Abstract

Automatic modulation classification facilitates many important signal processing applications. Recently, deep learning models have been adopted in modulation recognition, which outperform traditional machine learning techniques based on hand-crafted features. However, automatic modulation classification is still challenging due to the following reasons. Existing deep learning methods are only applicable to the data of the same distribution. In practical scenarios, data distribution is varying with sampling frequency, thus domains with different sampling rates are formed. Besides, it is difficult to construct large-scale well-annotated datasets for all domains of interest. We define the domain with sufficient data as the source domain, while the domain with insufficient data as the target domain.
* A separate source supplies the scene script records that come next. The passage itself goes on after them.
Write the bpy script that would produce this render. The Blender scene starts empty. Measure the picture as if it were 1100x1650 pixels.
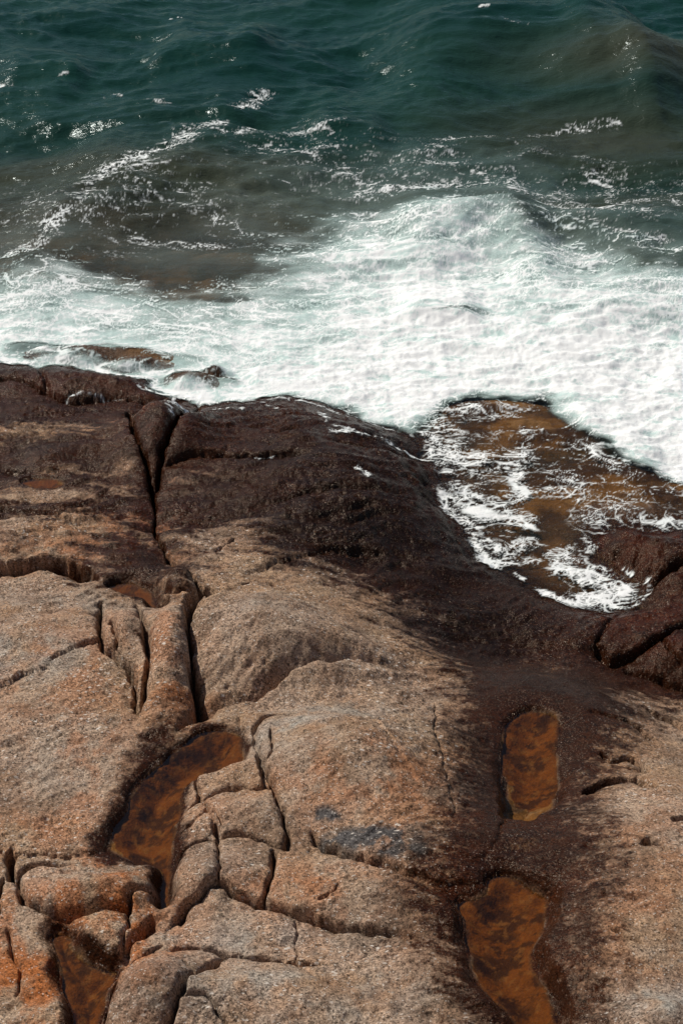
import bpy, math, random
import numpy as np
from mathutils import Vector

# ------------------------------------------------------------------ camera
S = bpy.context.scene
CAM_H, PITCH, VFOV = 7.5, math.radians(33.0), math.radians(36.0)
cam_data = bpy.data.cameras.new('camera')
cam = bpy.data.objects.new('camera', cam_data)
S.collection.objects.link(cam)
cam.location = (0.0, 0.0, CAM_H)
cam.rotation_euler = (math.pi / 2 - PITCH, 0.0, 0.0)
cam_data.sensor_fit = 'VERTICAL'
cam_data.sensor_height = 36.0
cam_data.lens = 18.0 / math.tan(VFOV / 2)
cam_data.clip_start = 0.1
cam_data.clip_end = 20000.0
S.camera = cam

# ------------------------------------------------------------------ light
SUN_EL, SUN_AZ = math.radians(50.0), math.radians(-56.0)   # azimuth measured from +Y (sea) to the right
world = bpy.data.worlds.new('World')
S.world = world
world.use_nodes = True
wn = world.node_tree
wn.nodes.clear()
w_out = wn.nodes.new('ShaderNodeOutputWorld')
w_bg = wn.nodes.new('ShaderNodeBackground')
w_sky = wn.nodes.new('ShaderNodeTexSky')
w_sky.sky_type = 'NISHITA'
w_sky.sun_disc = False
w_sky.sun_elevation = SUN_EL
w_sky.sun_rotation = SUN_AZ
w_sky.altitude = 10.0
w_bg.inputs['Strength'].default_value = 0.07
wn.links.new(w_sky.outputs[0], w_bg.inputs['Color'])
wn.links.new(w_bg.outputs[0], w_out.inputs['Surface'])

sun_data = bpy.data.lights.new('sun', 'SUN')
sun_data.energy = 4.0
sun_data.angle = math.radians(0.55)
sun_data.color = (1.0, 0.94, 0.85)
sun = bpy.data.objects.new('sun', sun_data)
S.collection.objects.link(sun)
sd = Vector((math.sin(SUN_AZ) * math.cos(SUN_EL), math.cos(SUN_AZ) * math.cos(SUN_EL), math.sin(SUN_EL)))
sun.rotation_euler = (-sd).to_track_quat('-Z', 'Y').to_euler()
sun.location = sd * 40

S.view_settings.view_transform = 'Standard'
S.view_settings.look = 'None'
S.view_settings.exposure = 0.0
S.view_settings.gamma = 1.0
S.view_settings.use_curve_mapping = False
S.cycles.max_bounces = 6
S.cycles.diffuse_bounces = 3
S.cycles.transparent_max_bounces = 12
S.cycles.caustics_reflective = False
S.cycles.caustics_refractive = False
S.cycles.sample_clamp_indirect = 4.0
S.cycles.use_denoising = True

# ------------------------------------------------------------------ projection of photo points to the ground
T = math.tan(VFOV / 2)
CP, SP = math.cos(PITCH), math.sin(PITCH)
SLOPE, YSH = 0.11, 13.9

def z0(y):
    """mean profile of the rock shelf: falls towards the sea, climbs to the viewer's stand"""
    y = np.asarray(y, float)
    return np.where(y > 4.2, SLOPE * (YSH - y), SLOPE * (YSH - 4.2) + 1.02 * (4.2 - y) * np.clip((4.2 - y) / 2.0, 0, 1))

def ray(px, py):
    nx = (px - 550.0) / 825.0 * T
    ny = (825.0 - py) / 825.0 * T
    return nx, CP + ny * SP, -SP + ny * CP

def on_plane(px, py, z):
    dx, dy, dz = ray(px, py)
    t = (z - CAM_H) / dz
    return dx * t, dy * t

def on_shelf(px, py, dz=0.0):
    z = 0.6
    for _ in range(12):
        x, y = on_plane(px, py, z)
        z = float(z0(y)) + dz
    return x, y

def shelf_pts(P, dz=0.0):
    return [on_shelf(a, b, dz) for a, b in P]

def plane_pts(P, z=0.0):
    return [on_plane(a, b, z) for a, b in P]

# ------------------------------------------------------------------ numpy noise
def _hash(ix, iy, seed):
    h = (ix.astype(np.int64) * 374761393 + iy.astype(np.int64) * 668265263 + seed * 974634777) & 0x7fffffff
    h = ((h ^ (h >> 13)) * 1274126177) & 0x7fffffff
    return (h ^ (h >> 16)) & 0xffff

def perlin(x, y, seed=0):
    x0 = np.floor(x); y0 = np.floor(y)
    fx = x - x0; fy = y - y0
    u = fx * fx * fx * (fx * (fx * 6 - 15) + 10)
    v = fy * fy * fy * (fy * (fy * 6 - 15) + 10)
    def g(ox, oy):
        a = _hash(x0 + ox, y0 + oy, seed) * (2 * math.pi / 65536.0)
        return np.cos(a) * (fx - ox) + np.sin(a) * (fy - oy)
    a = g(0, 0); b = g(1, 0); c = g(0, 1); d = g(1, 1)
    return ((a + u * (b - a)) * (1 - v) + (c + u * (d - c)) * v) * 1.5

def fbm(x, y, seed=0, octs=4, gain=0.5, lac=2.03):
    s = 0.0; a = 1.0; f = 1.0
    for k in range(octs):
        s = s + a * perlin(x * f + 17.3 * k, y * f - 9.1 * k, seed + k)
        a *= gain; f *= lac
    return s

def ridged(x, y, seed=0, octs=4, gain=0.5):
    s = 0.0; a = 1.0; f = 1.0
    for k in range(octs):
        s = s + a * (1 - np.abs(perlin(x * f + 31.7 * k, y * f + 5.3 * k, seed + k)) * 2)
        a *= gain; f *= 2.07
    return s

def crested(x, y, seed=0, octs=2, gain=.5):
    """rounded crests for water"""
    s = 0.0; a = 1.0; f = 1.0
    for k in range(octs):
        s = s + a * (1 - 2 * np.sqrt(perlin(x * f + 31.7 * k, y * f + 5.3 * k, seed + k) ** 2 + .012))
        a *= gain; f *= 2.07
    return s

def voronoi(x, y, seed=0):
    """F1, F2 and a random number of the nearest cell"""
    xi = np.floor(x); yi = np.floor(y)
    f1 = np.full(x.shape, 9.0); f2 = np.full(x.shape, 9.0); rid = np.zeros(x.shape)
    for ox in (-1, 0, 1):
        for oy in (-1, 0, 1):
            cx = xi + ox; cy = yi + oy
            r1 = _hash(cx, cy, seed) / 65536.0; r2 = _hash(cx, cy, seed + 77) / 65536.0
            d = np.hypot(cx + r1 - x, cy + r2 - y)
            near = d < f1
            f2 = np.where(near, f1, np.minimum(f2, d))
            rid = np.where(near, _hash(cx, cy, seed + 191) / 65536.0, rid)
            f1 = np.where(near, d, f1)
    return f1, f2, rid

def sstep(a, b, x):
    t = np.clip((x - a) / (b - a), 0, 1)
    return t * t * (3 - 2 * t)

# ------------------------------------------------------------------ distances
def line_dist(X, Y, P):
    """distance, side (+1 left of travel), arc position in metres, total length"""
    best = np.full(X.shape, 1e9); side = np.ones(X.shape); arc = np.zeros(X.shape); s0 = 0.0
    for (ax, ay), (bx, by) in zip(P[:-1], P[1:]):
        ex, ey = bx - ax, by - ay
        L2 = ex * ex + ey * ey + 1e-12
        L = math.sqrt(L2)
        t = np.clip(((X - ax) * ex + (Y - ay) * ey) / L2, 0, 1)
        d = np.hypot(X - ax - t * ex, Y - ay - t * ey)
        m = d < best
        best = np.where(m, d, best)
        cr = ex * (Y - ay) - ey * (X - ax)
        side = np.where(m, np.where(cr >= 0, 1.0, -1.0), side)
        arc = np.where(m, s0 + t * L, arc)
        s0 += L
    return best, side, arc, s0

def poly_sdf(X, Y, P, reach=1e9):
    """signed distance, positive inside; beyond reach of the box a large negative number"""
    xs = [p[0] for p in P]; ys = [p[1] for p in P]
    out = np.full(X.shape, -1e3)
    m = (X > min(xs) - reach) & (X < max(xs) + reach) & (Y > min(ys) - reach) & (Y < max(ys) + reach)
    if not m.any():
        return out
    x = X[m]; y = Y[m]
    d = np.full(x.shape, 1e9); ins = np.zeros(x.shape, bool)
    n = len(P)
    for i in range(n):
        ax, ay = P[i]; bx, by = P[(i + 1) % n]
        ex, ey = bx - ax, by - ay
        t = np.clip(((x - ax) * ex + (y - ay) * ey) / (ex * ex + ey * ey + 1e-12), 0, 1)
        d = np.minimum(d, np.hypot(x - ax - t * ex, y - ay - t * ey))
        if ay != by:
            c = ((ay > y) != (by > y)) & (x < (bx - ax) * (y - ay) / (by - ay) + ax)
            ins ^= c
    out[m] = np.where(ins, d, -d)
    return out

def fast_sdf(X, Y, P):
    """signed distance for long outlines: coarse table far from the line, exact near it"""
    x0, x1, y0, y1, st = -13.0, 13.0, 3.0, 47.0, .2
    nx_, ny_ = int((x1 - x0) / st) + 1, int((y1 - y0) / st) + 1
    gx_, gy_ = np.meshgrid(x0 + st * np.arange(nx_), y0 + st * np.arange(ny_))
    tab = poly_sdf(gx_, gy_, P)
    fx = np.clip((X - x0) / st, 0, nx_ - 1.001); fy = np.clip((Y - y0) / st, 0, ny_ - 1.001)
    ix = fx.astype(int); iy = fy.astype(int); fx = fx - ix; fy = fy - iy
    out = (tab[iy, ix] * (1 - fx) + tab[iy, ix + 1] * fx) * (1 - fy) + (tab[iy + 1, ix] * (1 - fx) + tab[iy + 1, ix + 1] * fx) * fy
    m = (np.abs(out) < .5) | (X < x0) | (X > x1) | (Y < y0) | (Y > y1)
    if m.any(): out[m] = poly_sdf(X[m], Y[m], P)
    return out

def smooth_poly(P, closed=True, k=2):
    """Chaikin corner cutting"""
    for _ in range(k):
        Q = []
        n = len(P)
        rng = range(n if closed else n - 1)
        if not closed:
            Q.append(P[0])
        for i in rng:
            a = P[i]; b = P[(i + 1) % n]
            Q.append((a[0] * .75 + b[0] * .25, a[1] * .75 + b[1] * .25))
            Q.append((a[0] * .25 + b[0] * .75, a[1] * .25 + b[1] * .75))
        if not closed:
            Q.append(P[-1])
        P = Q
    return P

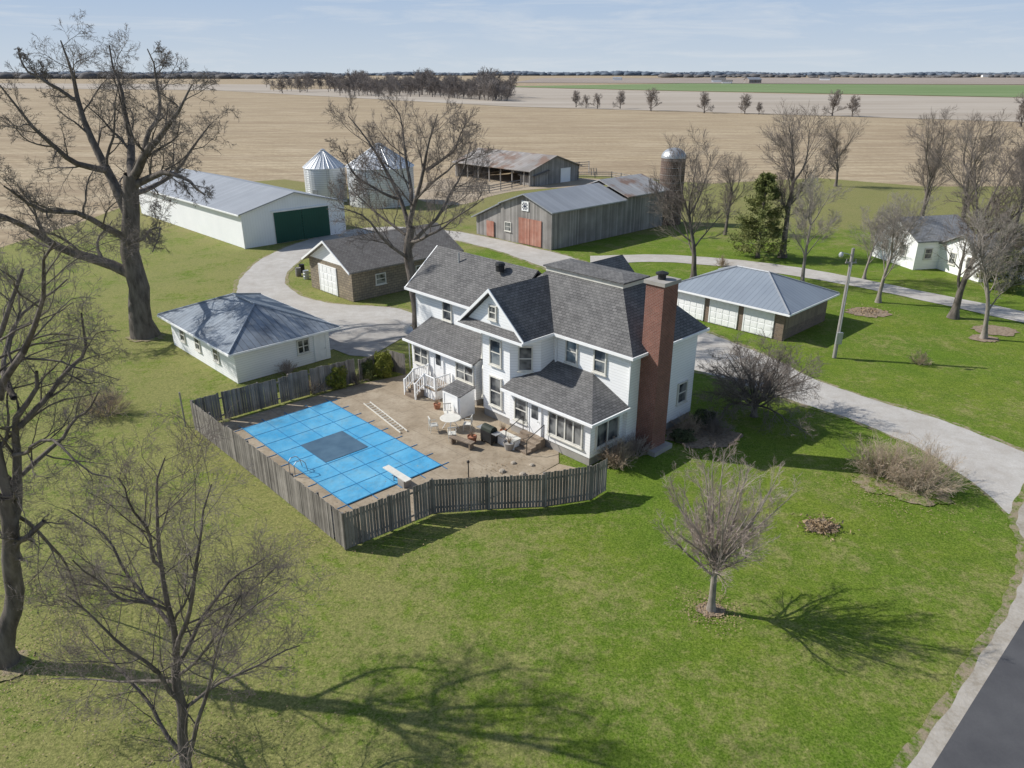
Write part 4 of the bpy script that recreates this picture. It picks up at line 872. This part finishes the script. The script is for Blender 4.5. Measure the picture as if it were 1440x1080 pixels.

Obviously, the classification model performs weakly in the target domain. To address these challenges, we propose an adversarial transfer learning architecture (ATLA), incorporating adversarial training and knowledge transfer in a unified way. Adversarial training performs an asymmetric mapping between domains and reduces the domain shift. Knowledge transfer is used to mine prior knowledge from the source domain. Experimental results demonstrate that the proposed ATLA substantially boosts the performance of the target model, which outperforms the existing parameter-transfer approach. With half of the training data reduced, the target model achieves competitive recognition accuracy to supervised learning. With one-tenth of training data, the promoted accuracy is up to 17.3% points.